ME: Aber wie schaffst Du es? Du schreibst sämtliche Songs fir die Band und jetzt auch für Dich. Behältst Du die besten und gibst der Gruppe die Titel, die Dir nicht gefallen?

Pete Townshend: Das ist überhaupt kein Problem. Die Who nehmen alle 25 Jahre ein neues Album auf und ich schreibe in jeder Woche fünf neue Songs. Soll ich mein ganzes Material in der Schublade verschimmeln lassen? Sobald die Gruppe wieder ins Studio will, um eine neue Platte aufzunehmen, habe ich auch die Lieder fertig.

ME: Im letzten Jahr hast Du Dich als Produzent versucht, Deine Solo-LP produziertest Du aber nicht selbst. Warum nicht?

Pete Townshend: Ich habe festgestellt, daß der Produzentenjob nichts für mich ist. Das ist mir zu langweilig, den ganzen Tag hinter dem Mischpult zu sitzen, an Knöpfen zu drehen und aufzupassen, daß richtig gespielt wird. Ich brauche selbst eine Gitarre in der Hand, muß spielen können.

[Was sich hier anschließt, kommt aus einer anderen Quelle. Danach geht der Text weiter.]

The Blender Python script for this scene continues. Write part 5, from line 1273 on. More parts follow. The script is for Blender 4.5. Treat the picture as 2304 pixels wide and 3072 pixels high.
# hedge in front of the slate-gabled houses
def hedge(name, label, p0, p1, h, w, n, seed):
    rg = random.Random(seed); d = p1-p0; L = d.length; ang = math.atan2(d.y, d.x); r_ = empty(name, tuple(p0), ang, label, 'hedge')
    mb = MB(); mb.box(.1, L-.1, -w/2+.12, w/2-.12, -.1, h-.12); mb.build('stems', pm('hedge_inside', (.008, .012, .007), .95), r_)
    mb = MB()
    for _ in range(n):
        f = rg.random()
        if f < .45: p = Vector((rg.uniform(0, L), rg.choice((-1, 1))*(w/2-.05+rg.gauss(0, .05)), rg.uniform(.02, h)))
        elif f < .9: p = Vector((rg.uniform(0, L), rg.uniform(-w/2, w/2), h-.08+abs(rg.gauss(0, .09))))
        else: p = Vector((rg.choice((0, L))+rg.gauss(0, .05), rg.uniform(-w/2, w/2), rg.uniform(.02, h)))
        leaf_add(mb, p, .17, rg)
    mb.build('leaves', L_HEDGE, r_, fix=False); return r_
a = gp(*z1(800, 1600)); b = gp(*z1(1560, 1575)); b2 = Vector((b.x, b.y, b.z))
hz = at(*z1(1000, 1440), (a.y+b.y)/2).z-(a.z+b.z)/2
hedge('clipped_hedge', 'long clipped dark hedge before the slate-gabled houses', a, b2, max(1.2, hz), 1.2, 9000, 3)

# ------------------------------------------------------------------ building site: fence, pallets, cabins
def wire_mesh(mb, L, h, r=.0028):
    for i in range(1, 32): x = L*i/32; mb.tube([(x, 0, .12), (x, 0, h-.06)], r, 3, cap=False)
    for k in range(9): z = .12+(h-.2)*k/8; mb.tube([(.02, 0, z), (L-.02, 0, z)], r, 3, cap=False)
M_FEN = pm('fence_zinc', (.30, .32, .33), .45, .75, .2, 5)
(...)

Die Arbeit im Studio macht mir auch nicht besonders viel Spaß. Ich brauche die Live-Atmosphäre auf der Bühne, darum treten wir auch immer wieder auf.

ME: Wenn Du soviel komponierst, warum gibst Du keine Songs weg und versuchst, jungen Gruppen damit zu helfen?

Pete Townshend: Das habe ich längst getan, aber die meisten Bands konnten damit nichts anfangen. Es ist eigenartig, aber sie waren ihnen zu schwierig, konnten von ihnen nicht gespielt werden. Ich weiß nicht, woran das liegt. Manche Sachen gefielen natürlich auch nicht. Jetzt habe ich es aufgegeben und mache meinen Kram eben allein.

ME: Siehst Du einen Unterschied zwischen Deiner Solo-LP und den Who-Planen?

Pete Townshend: Ich halte sie für ausgewogener als die Who-Platten. Ich glaube, die Mischung zwischen Heavy-Sachen und melodischeren Stücken stimmt besser.

ME: Du hast mit zwei Musikern zusammengearbeitet, die auch bei Who mitmachen – Drummer Kenny Jones und Organist Rabbitt.

Pete Townshend: Kenny spielt nur bei einigen Titeln mit und Rabbitt spielt bei den Who keine entscheidende Rolle. Ich habe für mein Projekt aber auch andere Musiker engagiert, z.B. ist der Bassist noch sehr jung. Ich habe ihn mir bei meinem jüngeren Bruder Simon ausgeliehen. Er ist sehr gut und wird noch weit kommen. Die Gruppe heißt „On The Air“.

ME: Und die Zukunft der Who? Pete Townshend: Du siehst, wir wollen noch spielen, die Fans wollen uns noch hören. Also sind die Who lebendig!